WHAT THE TASK ASKS –
Locate the word "objects" in the material, then show every line that holds it.

DATA PROVIDED –

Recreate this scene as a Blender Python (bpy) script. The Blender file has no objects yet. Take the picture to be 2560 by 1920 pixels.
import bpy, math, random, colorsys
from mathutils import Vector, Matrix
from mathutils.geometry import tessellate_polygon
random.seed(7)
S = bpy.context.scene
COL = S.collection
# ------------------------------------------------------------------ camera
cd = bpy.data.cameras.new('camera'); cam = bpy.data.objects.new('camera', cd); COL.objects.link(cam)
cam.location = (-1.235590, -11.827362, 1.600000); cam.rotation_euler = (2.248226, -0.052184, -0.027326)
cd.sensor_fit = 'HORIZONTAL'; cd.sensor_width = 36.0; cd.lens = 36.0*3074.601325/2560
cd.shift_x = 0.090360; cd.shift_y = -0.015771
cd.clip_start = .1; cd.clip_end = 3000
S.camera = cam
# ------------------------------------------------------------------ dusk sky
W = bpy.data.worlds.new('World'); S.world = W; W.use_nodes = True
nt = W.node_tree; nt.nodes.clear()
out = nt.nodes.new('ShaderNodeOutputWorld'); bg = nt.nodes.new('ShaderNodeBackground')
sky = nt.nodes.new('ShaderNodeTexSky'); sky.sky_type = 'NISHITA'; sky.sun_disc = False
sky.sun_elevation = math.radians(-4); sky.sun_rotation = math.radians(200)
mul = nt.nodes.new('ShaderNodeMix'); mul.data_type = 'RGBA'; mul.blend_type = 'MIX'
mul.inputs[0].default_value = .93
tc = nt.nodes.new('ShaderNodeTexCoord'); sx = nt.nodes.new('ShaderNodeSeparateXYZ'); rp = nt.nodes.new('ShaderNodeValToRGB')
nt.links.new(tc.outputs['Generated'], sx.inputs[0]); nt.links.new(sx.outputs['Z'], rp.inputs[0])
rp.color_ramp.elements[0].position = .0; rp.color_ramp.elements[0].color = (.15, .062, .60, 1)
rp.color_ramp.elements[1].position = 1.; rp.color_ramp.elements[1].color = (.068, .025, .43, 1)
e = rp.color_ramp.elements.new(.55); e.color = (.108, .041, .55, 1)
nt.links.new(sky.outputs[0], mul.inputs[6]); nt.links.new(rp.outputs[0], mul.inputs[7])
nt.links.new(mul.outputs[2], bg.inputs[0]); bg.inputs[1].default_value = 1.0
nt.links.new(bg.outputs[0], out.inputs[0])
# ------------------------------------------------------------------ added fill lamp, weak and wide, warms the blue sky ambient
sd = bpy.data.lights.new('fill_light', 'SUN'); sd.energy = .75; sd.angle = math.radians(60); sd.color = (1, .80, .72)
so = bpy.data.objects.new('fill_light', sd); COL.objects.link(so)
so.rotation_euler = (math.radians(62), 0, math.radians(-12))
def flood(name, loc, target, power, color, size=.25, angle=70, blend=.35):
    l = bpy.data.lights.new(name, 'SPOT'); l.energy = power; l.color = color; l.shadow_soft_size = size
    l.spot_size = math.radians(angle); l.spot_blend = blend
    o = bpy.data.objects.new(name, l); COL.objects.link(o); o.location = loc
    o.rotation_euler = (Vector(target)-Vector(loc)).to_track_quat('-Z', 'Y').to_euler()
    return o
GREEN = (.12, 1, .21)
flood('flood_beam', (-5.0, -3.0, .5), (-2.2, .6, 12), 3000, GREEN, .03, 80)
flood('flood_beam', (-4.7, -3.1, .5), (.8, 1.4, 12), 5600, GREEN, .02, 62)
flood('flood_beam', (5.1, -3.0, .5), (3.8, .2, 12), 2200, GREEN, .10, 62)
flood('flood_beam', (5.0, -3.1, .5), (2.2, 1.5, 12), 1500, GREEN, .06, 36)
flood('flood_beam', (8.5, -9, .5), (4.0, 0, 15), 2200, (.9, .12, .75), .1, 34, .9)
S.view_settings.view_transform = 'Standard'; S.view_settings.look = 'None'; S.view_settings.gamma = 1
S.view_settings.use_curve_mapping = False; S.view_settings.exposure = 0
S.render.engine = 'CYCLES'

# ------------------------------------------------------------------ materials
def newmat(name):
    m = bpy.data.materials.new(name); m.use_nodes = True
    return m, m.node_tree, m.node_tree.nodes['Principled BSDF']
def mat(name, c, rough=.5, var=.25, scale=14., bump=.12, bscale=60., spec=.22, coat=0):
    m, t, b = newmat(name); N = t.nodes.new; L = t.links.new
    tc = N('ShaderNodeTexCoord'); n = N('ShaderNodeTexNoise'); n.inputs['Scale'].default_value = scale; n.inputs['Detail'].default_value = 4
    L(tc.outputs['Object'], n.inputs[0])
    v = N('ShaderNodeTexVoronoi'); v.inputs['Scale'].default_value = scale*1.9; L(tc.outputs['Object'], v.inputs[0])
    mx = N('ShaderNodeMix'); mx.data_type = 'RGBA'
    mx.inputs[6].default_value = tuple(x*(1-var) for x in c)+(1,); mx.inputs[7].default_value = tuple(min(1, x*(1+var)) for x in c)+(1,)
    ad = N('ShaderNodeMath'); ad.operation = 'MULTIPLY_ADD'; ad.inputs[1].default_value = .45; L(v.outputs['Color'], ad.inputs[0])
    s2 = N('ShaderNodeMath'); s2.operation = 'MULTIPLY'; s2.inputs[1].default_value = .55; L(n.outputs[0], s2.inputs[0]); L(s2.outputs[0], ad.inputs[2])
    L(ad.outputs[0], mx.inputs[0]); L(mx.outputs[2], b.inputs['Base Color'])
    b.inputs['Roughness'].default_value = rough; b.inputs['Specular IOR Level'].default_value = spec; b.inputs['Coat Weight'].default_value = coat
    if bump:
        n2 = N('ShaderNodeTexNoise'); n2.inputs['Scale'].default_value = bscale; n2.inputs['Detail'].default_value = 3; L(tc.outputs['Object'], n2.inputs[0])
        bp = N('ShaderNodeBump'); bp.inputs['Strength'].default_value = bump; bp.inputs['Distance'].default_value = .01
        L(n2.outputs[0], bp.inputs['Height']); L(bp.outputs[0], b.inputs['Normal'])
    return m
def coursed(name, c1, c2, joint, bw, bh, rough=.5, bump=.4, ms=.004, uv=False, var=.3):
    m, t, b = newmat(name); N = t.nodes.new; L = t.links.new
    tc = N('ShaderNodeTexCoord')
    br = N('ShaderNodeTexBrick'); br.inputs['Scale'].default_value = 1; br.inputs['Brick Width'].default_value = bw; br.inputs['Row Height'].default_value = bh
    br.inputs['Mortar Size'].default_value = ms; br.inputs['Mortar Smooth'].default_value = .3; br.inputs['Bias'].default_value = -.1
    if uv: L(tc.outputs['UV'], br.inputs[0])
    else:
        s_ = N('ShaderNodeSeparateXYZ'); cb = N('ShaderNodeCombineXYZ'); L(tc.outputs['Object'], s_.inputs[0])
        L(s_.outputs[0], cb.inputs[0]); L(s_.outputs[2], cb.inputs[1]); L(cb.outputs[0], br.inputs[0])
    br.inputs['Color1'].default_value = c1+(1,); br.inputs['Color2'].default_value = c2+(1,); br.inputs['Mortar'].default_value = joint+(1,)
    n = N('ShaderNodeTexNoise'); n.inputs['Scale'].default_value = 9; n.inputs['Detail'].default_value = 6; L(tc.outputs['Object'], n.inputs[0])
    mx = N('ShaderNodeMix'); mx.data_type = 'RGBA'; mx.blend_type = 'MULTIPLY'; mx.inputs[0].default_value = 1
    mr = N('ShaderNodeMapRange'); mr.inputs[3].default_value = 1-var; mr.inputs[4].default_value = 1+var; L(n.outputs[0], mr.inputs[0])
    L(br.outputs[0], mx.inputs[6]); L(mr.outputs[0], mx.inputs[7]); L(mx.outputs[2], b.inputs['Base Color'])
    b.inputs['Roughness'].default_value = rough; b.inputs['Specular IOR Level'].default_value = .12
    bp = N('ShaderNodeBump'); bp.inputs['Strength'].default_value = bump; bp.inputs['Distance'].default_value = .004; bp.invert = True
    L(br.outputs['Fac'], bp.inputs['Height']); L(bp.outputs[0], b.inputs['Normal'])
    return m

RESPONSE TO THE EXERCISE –
Recreate this scene as a Blender Python (bpy) script. The Blender file has no objects yet. Take the picture to be 2560 by 1920 pixels.
cd = bpy.data.cameras.new('camera'); cam = bpy.data.objects.new('camera', cd); COL.objects.link(cam)
so = bpy.data.objects.new('fill_light', sd); COL.objects.link(so)
    o = bpy.data.objects.new(name, l); COL.objects.link(o); o.location = loc